The unexpectedly important New York primary will go down in political history as the place where insurgent forces staged a dramatic, ferocious attack on the establishment of the major parties. We’ll find out Tuesday whether New Yorkers side with the regulars or the rebels.
On the Democratic side, Sen. Bernie Sanders has staked an enormous amount of time and effort on the longshot possibility of beating front-runner Hillary Clinton in her home state. The latest polls suggest that an upset win is out of reach for Sanders, but he is hoping for a repeat of what happened last month in Michigan, where Clinton was ahead by 21 points in the polls but still lost to Sanders.
“We are gonna change the status quo,” Sanders told a crowd of more than 20,000 that turned out to see him in Brooklyn two days before the primary, concluding the rally with a passionate cry: “New York State, help lead this country into the political revolution!”
Sanders has clearly identified important cracks in the façade of Democratic unity. His popularity with so-called millennials, who are between 18 and 34 years old, has drawn a great deal of commentary and is a warning shot to party leaders about where young voters are leaning on key issues including renewable energy, the cost of higher education and the need to curb the influence of corporate money on the political system.
If Sanders manages to beat Clinton in New York, or even come close, it would have a seismic impact on the race.
The challenge for Sanders, as always, is turning revolution into political results: to close Clinton’s lead in pledged delegates, he would need to win New York along with all five of the states holding primaries on April 26. Clinton enjoys a significant lead in the polls in Connecticut, Maryland and Pennsylvania, meaning Sanders will need to pull off Michigan-style upsets in one state after another.
Among Republicans, the best-known anti-establishment insurgent happens to be a New Yorker, and billionaire frontrunner Donald Trump hopes to use a victory in his home state to blunt the advance of Sen. Ted Cruz, who has been outmaneuvering Trump to capture delegates in a string of states, including some where Trump lost due to his failure to master arcane delegate-selection procedures.
In the last three weeks, Cruz scarfed up 40 delegates in Utah, 18 out of 25 in North Dakota, 36 out of 42 delegates in Wisconsin, grabbed all 34 in Colorado and last weekend took 14 more in Wyoming. He is diligently pursuing a strategy of keeping Trump under the key number of 1,237 delegates, the total required to claim the nomination.
Ohio Gov. John Kasich, who is polling a respectable second place in New York, is chasing the same possibility: a summer convention at which Trump fails to win the needed majority of delegates, after which the convention might select Cruz or Kasich instead.
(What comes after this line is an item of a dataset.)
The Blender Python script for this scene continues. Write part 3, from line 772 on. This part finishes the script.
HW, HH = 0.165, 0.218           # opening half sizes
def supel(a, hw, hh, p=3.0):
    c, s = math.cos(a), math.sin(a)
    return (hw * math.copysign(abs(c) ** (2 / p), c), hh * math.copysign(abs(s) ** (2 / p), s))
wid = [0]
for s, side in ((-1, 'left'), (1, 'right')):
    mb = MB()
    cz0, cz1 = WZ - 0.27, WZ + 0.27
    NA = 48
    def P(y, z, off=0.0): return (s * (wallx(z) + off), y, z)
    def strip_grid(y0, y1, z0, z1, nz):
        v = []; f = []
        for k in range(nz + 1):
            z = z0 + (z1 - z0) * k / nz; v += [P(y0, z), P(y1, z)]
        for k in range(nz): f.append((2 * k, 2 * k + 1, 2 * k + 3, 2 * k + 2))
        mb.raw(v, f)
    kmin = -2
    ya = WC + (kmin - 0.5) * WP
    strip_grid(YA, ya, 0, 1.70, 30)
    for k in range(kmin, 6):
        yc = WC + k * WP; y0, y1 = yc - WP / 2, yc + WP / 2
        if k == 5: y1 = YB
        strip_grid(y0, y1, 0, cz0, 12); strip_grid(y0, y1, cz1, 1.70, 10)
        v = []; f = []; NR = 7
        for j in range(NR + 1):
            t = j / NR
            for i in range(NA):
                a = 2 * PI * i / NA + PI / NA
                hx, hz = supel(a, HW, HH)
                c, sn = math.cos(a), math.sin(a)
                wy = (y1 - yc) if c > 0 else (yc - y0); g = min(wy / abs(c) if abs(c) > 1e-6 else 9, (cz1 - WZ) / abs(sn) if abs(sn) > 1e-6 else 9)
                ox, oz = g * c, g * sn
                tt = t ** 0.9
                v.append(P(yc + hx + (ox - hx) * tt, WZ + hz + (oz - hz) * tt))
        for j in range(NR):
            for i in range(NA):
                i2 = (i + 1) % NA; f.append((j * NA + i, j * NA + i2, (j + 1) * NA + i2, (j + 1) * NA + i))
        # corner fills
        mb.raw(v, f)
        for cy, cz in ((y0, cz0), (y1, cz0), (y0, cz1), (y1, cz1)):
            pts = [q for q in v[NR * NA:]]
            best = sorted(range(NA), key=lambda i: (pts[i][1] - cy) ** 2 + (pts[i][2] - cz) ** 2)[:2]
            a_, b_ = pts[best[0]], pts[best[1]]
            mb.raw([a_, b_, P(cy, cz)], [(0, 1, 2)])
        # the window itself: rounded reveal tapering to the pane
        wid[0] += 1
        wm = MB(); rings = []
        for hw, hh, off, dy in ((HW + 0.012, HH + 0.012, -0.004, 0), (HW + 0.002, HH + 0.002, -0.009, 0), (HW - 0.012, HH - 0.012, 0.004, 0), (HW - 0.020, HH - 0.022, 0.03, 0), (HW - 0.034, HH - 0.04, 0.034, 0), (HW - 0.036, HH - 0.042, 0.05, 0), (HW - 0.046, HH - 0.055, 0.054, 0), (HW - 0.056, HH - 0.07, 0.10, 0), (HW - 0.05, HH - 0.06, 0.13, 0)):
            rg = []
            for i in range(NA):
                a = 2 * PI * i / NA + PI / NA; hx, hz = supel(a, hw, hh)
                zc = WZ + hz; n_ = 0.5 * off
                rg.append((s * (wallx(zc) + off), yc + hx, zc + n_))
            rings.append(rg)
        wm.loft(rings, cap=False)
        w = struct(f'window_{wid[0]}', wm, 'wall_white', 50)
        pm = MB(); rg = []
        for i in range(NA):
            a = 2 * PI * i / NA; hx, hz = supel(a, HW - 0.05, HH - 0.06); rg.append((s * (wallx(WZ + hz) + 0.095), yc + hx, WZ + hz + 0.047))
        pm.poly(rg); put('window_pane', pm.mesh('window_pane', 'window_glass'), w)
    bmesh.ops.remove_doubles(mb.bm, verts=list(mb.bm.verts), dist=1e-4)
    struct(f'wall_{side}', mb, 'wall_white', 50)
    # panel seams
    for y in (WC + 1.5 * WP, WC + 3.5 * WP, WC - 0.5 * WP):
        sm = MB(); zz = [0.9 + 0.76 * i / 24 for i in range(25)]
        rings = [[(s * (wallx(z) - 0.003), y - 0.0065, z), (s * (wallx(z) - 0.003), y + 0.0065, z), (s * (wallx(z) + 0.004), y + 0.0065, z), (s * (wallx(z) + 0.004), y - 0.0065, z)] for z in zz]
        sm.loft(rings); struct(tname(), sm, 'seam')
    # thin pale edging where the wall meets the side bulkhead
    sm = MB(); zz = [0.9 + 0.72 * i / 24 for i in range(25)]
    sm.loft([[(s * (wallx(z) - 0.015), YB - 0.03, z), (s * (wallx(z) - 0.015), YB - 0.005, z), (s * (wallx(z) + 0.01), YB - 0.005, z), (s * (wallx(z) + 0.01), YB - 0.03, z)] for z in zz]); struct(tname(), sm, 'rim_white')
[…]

Trump has attacked the process as “rigged” and vowed to win the 1,237 delegates needed to capture the Republican nomination outright. The first step in that process requires an overwhelming win in New York, which polls suggest is well within reach. Carl Paladino, Trump’s New York co-chairman, predicted to me that Trump will win all 95 of New York’s delegates, a win that would move him closer to the nomination and add new fuel to his war on the party establishment.
“You’re going to have a rough July at that convention,” Trump warned party leaders at a campaign rally in upstate New York. “You’d better get going, and you’d better straighten out the system because the people want their vote. The people want their vote, and they want to be represented properly.”
Trump, like Sanders, is hoping that voters will validate their tough talk and energetic challenges to the leadership of their parties. Watch the results in New York to see if the revolution is at hand.